30 Sep 2022 | Eduardo Tinti

Water levels on the key Mississippi river in the US have fallen sharply recently due to droughts, cutting back the tonnage barges can load and pressuring costs at the US Gulf grains and oilseeds export hub, market sources have told Agricensus.

The Gulf is the main export hub in the US for grains and oilseeds and most volumes arrive through the Mississippi river in barges loaded inland.

“[This] is a very large issue,” senior grain and oilseed commodity analyst at Futures International Terry Reilly told Agricensus.

Low water levels have been forcing barges to load up to 40% less volumes to reduce the draught and pass through shallower parts of the river.

This comes as the US approaches the peak of its corn and soybean season, with harvest works about to start.

Costs to transport grains and oilseeds down the Mississippi river have soared nearly 80% since the beginning of September and over 150% when compared to costs reported in the beginning of August, according to data from the US Department of Agriculture (USDA).
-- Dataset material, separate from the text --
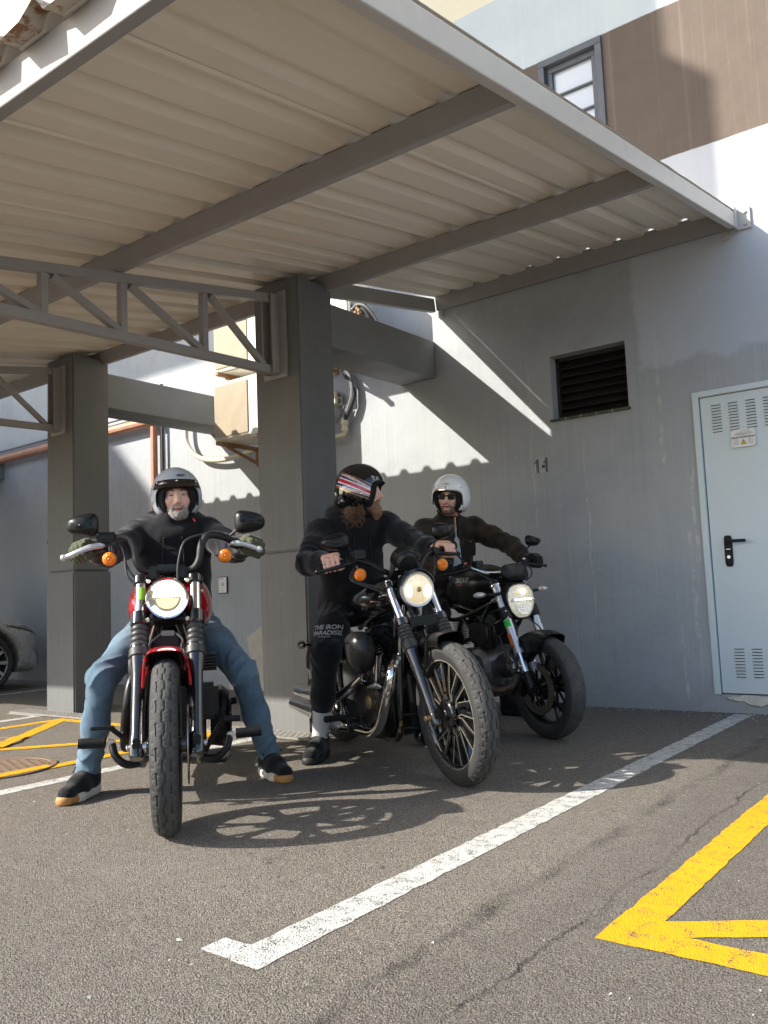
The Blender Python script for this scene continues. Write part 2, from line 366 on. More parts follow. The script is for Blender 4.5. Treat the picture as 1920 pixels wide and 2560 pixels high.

Rains are needed to ease down transportation constraints in the Mississippi river but if volumes do not increase water levels sufficiently over the coming weeks US exporters may face some headwinds.

“The forecast for the next week to 10 days doesn't offer much prospect of enough rain to make a difference. What is really needed are heavy rains from Saint Louis north to get the overall flow rising,” Grain Service Corporation vice president Diana Klemme told Agricensus.

“Expect barge freight to remain high through the first half of October [which will be] a drag on basis upriver and/or push Gulf basis levels higher,” Klemme said.

Klemme added that “the difference between cash bids for September/first half of October and December are now big enough that farmers and elevators will look to hold back as many bushels as they have room for – which in turn will only slow US export shipments further near term.”

If higher barge costs pressure FOB Gulf premiums higher, Brazil may overtake the US in terms of spot price competitiveness with more export demand shifting to South America just after a month when an incentivised exchange rate policy bolstered Argentine soybean shipments.

“If Brazil did in fact cut back on [soybean] crush per poor margins, then those extra soybeans could be exported to China,” Reilly said.

“I believe that if logistics make US prices less competitive or if importers feel insecure with the country’s loading capacity Brazil could be benefited,” Brazil’s Agrural senior analyst Daniele Siqueira told Agricensus.

Siqueira said that Brazil does not have the capacity to cover the large volumes the US usually supplies the export market through the last quarter of the calendar year but that a couple of million mt of soybeans could shift from the US to Brazil due to the Mississippi issues.